So as I’ve mentioned, my friend Rob and I went to Busan on Sunday. The weather was gorgeous when I rolled out of bed around 9:30, but by the time I made it to the bus station, the skies were overcast and grey. Although we managed to avoid being rained on, the day was dreary throughout. But at least it wasn’t thunderstormy as predicted. Take tha, weather channel! Anyway, we caught the bus from the Express Buss Terminal near Dongdaegu Station here in Daegu around 11:00am, and arrived at the Nopodong Bus Terminal in north Busan roughly an hour later. Nopodong is just one subway stop away from Beomeosa, (Beomeo Temple), our first destination. In case you’re planning on going there – leave the subway via either exit 5 or 7. Between those exits is a road. Take it up the hill about 50 meters and you can take bus 90 to the temple for an easy 1000 won. (That’s roughly $1 for those of you not familiar with Korean currency.) Or you can do like we did and pool a taxi with some locals for the same price per person. (Melissa, Rachael and I actually *walked* from the subway stop to the temple in 2001… and I don’t recommend it. Trust me; it’s a lot easier when you go on wheels!)
Beomeosa was full of much temply goodness, like that scary little fella there.
And there are 23 more shots where he came from – just click here.
After leaving Beomeosa, we took the subway six more stops to the Oncheonjang subway station, and from there walked to Geumgang Park. (In case you’re interested in going there, let me quote the surprisingly detailed and accurate directions from Lonely Planet: “Take Exit 1 and walk left towards the overhead pedestrian crosswalk. After crossing the crosswalk, walk down the left staircase and turn right at the first corner.” At that point, simply follow the brown signs to Geumgang Park.) We knew that there was supposed to be a lot to do at Geumgang Park, and we were quite interested in seeing the Geumjeong Fortress atop the mountain in Geumgang Park. To reach the top of the mountain, you can either hike, or pay roughly $3 to ride the cable car.
We took the cable car.
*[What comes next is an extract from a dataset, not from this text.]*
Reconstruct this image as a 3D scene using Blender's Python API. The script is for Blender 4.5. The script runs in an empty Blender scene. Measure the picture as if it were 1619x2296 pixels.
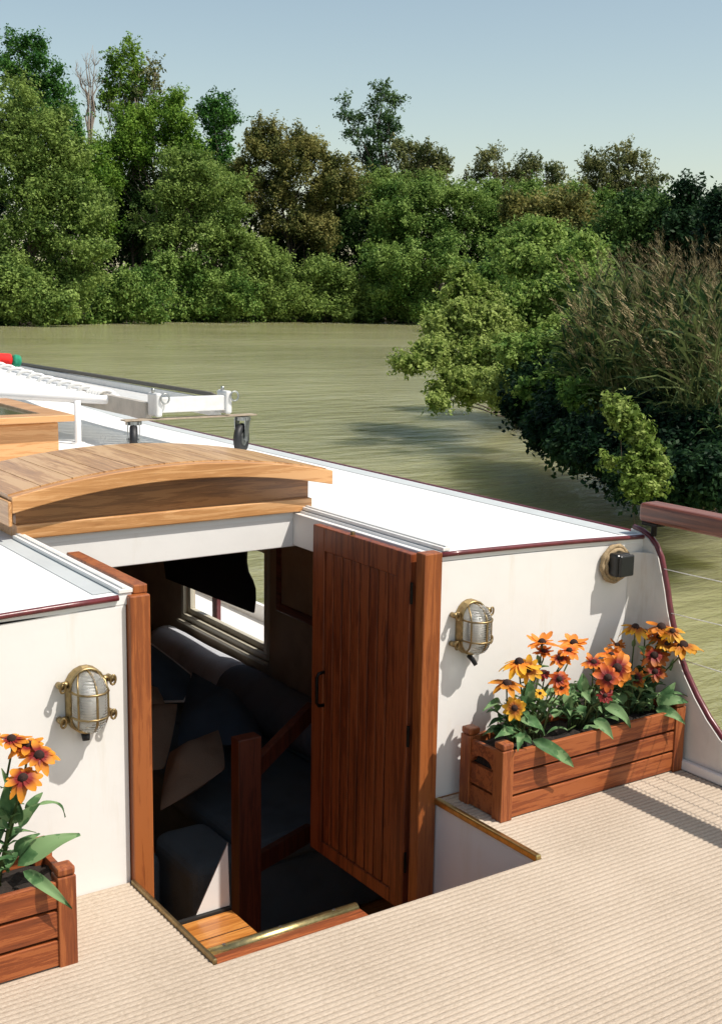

What we neglected to do was read Lonely Planet’s description of the Geumjeong Fortress until we disembarked at the top of the mountain:
Today, Geumjeong Fortress consists of stone walls occasionally covered with shrubbery and a handful of gates and watchtowers. Although a disappointment for those coming with expectations as to what constitutes a fortress (ie, there’s a fort), your efforts to reach the mountaintop will be rewarded.
There wasn’t much on top of this mountain. I am extremely glad we didn’t try to hike to the summit. It was worth the $3 cable car fare, but not a day-long strenuous hike up the side of a mountain. What we found at the top were the occasional remnants of an ancient fort, many people picnicking, crazy cool rocks to clamber about on and under...
...the crappiest excuse for a Buddhist temple ever, and whole teams of people who had arrived at the mountaintop for the sole purpose of playing soccer-volleyball (a game like volleyball, except that you can only hit the ball with your feet or head).
Finally we located a map along a mountain trail, which appeared to show many interesting things atop the mountain. Luckily someone found us staring at the map in consternation and pointed out that the interesting things were at the bottom of the cable car, not at the top. I really should have taken a photo of this map so that you could understand our consternation. I’m a kickass map reader; this thing was poorly designed. I rather suspect that the Korean dude who told us that the stuff we wanted to see was at the bottom of the mountain probably thought we were complete idiots.
This was actually a different (and much better) map.
We probably should have paid more attention to it!
We wandered around the mountain top a little while longer, then took the cable car back down into Geumgang Park, which was indeed full of many interesting things….
Like crazy statues...
...a temple,
...and the scariest looking carnival ride ever.
We didn’t ride it, although when the fellow in charge of it saw us taking photos, he turned it on – possibly in an attempt to lure us on board.
After leaving the park, we walked back down to the subway station. Having decided to hunt around for somewhere to snag some dinner, we wandered into a shopping center which just happened to have some of the most absurd fountains and statues ever.